The proceeding further asks whether the 3.5 GHz Citizens Broadband Radio Service band, which can technically support private LTE and 5G networks for drones but is currently restricted under existing regulations, should be opened for airborne use, according to the public notice.

Licensing and Innovation Zones

Beyond spectrum, the FCC acknowledges that its experimental licensing framework “was not designed with the scale, pace, and complexity of modern UAS in mind,” according to the public notice. The agency proposes creating a dedicated UAS experimental license category with more flexible terms and expedited renewals, a tiered licensing structure for academic, commercial prototype, and production-scale operations, and a blanket authorization framework for qualified developers operating within specified frequency bands and safety parameters.

The notice also proposes expanding drone innovation zones beyond academic settings. The existing AERPAW platform at North Carolina State University provides a testbed for 5G-enabled drone operations, and the FCC is considering new zones in sparsely populated regions with minimal interference risk, as well as waterway-based testbeds for maritime drone-ship interaction, per the public notice.

Since January 2025, the FCC has granted 227 experimental approvals for unmanned aircraft systems and eight approvals for counter-UAS technologies, representing a 68 percent increase in conventional experimental license approvals compared with the 2021-2024 period, according to the public notice.

Foreign Drone Restrictions Shape the Backdrop

The proceeding arrives roughly four months after the FCC added all foreign-produced drones and critical components to its Covered List on December 22, 2025, effectively barring new foreign drone models from receiving equipment authorization for import or sale in the United States. The action specifically named DJI and Autel Robotics, which together have dominated the U.S. commercial and hobbyist drone market.

A Pilot Institute survey of 8,000 certified commercial drone pilots found that approximately 43 percent believe the ban will have an “extremely negative” or “potentially business-ending impact” on their operations, as Scientific American reported. DJI alone holds an estimated 70 to 90 percent of the U.S. commercial, local-government, and hobbyist drone market, and the ban on critical components threatens the availability of batteries, controllers, and replacement parts, per Scientific American.

The FCC has since carved out limited exceptions. In January 2026, the agency exempted devices on the Defense Contract Management Agency’s Blue UAS Cleared List and components meeting Buy American standards, with those exemptions valid through January 1, 2027. On March 18, the FCC issued its first batch of conditional approvals for four foreign-made drone devices, according to the FCC.

What Comes Next

The public comment window closes May 1, with reply comments due May 18. The FCC is coordinating with the FAA and the National Telecommunications and Information Administration to balance spectrum policy with aviation safety requirements.
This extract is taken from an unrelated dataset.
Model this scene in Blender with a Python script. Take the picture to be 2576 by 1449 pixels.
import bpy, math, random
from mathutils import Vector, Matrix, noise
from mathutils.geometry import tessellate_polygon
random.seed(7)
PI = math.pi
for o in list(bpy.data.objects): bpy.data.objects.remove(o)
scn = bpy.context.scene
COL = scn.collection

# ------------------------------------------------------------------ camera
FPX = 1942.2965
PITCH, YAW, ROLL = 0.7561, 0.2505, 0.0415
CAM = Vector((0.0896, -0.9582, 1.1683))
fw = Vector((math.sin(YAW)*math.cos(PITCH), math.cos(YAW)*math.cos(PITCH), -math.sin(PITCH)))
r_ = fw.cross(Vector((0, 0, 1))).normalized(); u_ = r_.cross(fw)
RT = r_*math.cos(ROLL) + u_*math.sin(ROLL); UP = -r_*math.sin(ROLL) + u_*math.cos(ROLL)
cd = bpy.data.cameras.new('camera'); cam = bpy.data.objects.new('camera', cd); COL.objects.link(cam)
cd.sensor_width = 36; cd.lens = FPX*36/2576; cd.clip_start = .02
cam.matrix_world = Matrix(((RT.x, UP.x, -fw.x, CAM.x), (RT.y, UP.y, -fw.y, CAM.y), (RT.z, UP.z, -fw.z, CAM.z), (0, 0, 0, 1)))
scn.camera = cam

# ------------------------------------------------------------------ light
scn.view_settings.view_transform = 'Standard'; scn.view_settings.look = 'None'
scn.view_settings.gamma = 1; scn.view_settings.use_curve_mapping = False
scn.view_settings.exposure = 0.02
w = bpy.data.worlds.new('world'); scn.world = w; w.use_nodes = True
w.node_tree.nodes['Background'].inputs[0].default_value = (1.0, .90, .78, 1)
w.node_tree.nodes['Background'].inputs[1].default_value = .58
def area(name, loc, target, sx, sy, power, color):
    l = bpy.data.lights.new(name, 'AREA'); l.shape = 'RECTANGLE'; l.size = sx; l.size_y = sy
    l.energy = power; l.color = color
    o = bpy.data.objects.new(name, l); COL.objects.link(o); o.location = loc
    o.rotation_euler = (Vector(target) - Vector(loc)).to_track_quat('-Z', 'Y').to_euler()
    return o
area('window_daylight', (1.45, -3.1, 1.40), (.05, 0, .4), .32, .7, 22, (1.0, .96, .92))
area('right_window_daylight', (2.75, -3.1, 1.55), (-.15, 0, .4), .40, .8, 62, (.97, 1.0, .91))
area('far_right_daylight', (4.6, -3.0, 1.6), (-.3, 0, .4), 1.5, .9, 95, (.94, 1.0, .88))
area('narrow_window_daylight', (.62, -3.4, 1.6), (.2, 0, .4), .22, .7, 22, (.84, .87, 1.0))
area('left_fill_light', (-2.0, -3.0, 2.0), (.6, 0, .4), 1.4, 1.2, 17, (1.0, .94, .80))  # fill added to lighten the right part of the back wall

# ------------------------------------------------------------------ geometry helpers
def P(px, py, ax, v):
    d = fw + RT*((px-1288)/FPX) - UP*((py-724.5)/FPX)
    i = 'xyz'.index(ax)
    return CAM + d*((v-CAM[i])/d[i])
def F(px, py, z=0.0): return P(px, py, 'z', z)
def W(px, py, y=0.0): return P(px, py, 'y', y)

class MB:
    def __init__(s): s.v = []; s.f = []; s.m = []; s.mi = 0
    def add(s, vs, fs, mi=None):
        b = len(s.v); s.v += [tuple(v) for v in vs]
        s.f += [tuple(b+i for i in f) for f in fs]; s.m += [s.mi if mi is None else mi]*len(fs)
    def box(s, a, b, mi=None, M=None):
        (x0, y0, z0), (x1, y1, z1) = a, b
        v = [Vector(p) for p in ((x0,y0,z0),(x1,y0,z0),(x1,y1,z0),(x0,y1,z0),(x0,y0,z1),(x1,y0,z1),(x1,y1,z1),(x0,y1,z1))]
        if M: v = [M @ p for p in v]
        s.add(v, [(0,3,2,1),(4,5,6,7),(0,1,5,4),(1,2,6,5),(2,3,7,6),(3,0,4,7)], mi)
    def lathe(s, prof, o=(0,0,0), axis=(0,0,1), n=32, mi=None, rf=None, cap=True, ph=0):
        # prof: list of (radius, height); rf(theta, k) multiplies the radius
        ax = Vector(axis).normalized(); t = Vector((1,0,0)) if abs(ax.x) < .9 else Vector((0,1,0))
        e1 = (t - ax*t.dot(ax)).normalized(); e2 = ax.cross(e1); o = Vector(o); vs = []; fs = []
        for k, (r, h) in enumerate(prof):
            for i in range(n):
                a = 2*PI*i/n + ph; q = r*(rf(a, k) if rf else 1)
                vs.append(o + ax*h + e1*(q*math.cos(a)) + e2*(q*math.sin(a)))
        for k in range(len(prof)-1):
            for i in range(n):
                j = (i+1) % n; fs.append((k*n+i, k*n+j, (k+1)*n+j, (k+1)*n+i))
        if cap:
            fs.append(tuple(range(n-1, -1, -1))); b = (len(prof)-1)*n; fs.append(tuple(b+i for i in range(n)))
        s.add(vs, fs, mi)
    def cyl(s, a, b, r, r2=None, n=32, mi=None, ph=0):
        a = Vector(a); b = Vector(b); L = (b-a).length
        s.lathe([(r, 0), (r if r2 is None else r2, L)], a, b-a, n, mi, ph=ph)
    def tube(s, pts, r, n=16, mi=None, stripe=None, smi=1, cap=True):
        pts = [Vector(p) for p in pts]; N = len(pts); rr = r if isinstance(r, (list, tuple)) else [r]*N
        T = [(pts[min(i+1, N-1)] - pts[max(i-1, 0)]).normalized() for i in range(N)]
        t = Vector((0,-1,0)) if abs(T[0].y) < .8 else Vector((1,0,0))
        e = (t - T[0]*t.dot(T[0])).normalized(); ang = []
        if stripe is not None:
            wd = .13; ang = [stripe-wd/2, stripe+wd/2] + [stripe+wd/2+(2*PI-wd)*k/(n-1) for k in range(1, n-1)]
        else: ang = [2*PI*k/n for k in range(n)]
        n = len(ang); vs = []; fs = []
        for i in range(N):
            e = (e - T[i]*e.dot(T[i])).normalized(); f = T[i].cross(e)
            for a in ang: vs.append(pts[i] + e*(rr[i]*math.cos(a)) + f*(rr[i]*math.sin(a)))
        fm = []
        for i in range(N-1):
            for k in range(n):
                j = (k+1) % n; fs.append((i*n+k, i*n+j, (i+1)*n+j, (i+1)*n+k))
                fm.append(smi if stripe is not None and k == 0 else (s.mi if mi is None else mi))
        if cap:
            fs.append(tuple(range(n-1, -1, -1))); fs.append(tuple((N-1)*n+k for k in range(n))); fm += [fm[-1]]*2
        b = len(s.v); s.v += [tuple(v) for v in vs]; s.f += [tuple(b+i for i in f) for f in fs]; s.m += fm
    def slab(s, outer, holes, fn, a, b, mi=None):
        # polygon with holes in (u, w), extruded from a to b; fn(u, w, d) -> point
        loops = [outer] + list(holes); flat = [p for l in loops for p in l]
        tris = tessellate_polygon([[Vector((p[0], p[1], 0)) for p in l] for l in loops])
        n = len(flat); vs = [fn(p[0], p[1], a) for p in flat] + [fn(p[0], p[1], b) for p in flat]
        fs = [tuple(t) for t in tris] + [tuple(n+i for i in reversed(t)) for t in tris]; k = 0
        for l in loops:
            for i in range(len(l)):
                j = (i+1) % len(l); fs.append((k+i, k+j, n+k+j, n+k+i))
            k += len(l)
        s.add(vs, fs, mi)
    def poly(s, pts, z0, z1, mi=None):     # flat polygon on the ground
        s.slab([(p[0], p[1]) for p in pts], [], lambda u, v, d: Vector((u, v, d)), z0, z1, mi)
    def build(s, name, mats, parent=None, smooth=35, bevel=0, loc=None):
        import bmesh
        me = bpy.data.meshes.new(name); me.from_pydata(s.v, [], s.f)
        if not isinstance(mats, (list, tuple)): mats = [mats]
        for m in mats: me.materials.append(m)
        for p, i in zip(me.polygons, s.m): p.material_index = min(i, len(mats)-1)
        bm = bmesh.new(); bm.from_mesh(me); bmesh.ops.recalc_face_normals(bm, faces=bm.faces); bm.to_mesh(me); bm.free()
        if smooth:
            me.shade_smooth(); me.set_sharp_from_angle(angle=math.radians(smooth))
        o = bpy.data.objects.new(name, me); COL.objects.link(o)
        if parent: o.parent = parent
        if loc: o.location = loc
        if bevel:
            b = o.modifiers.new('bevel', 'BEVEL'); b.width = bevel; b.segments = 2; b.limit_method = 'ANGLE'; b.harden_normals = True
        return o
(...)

FCC Chairman Brendan Carr, who recently visited an Anduril Industries test site in Texas to observe drone and counter-drone systems, has described the domestic drone industry as “the tip of the spear” in building national capacity. The notice frames drone production, deployment, and exports as “critical pillars of national security, technological sovereignty, and global competitiveness,” according to the public notice.

Whether the proceeding results in dedicated licensed spectrum for drones or more modest incremental changes will depend on the comments the agency receives and the political will to reallocate bandwidth from existing users. For the nearly 500,000 certified commercial drone pilots in the United States, as Scientific American noted, the outcome will shape both the cost and the capability of the domestic equipment they are now required to adopt.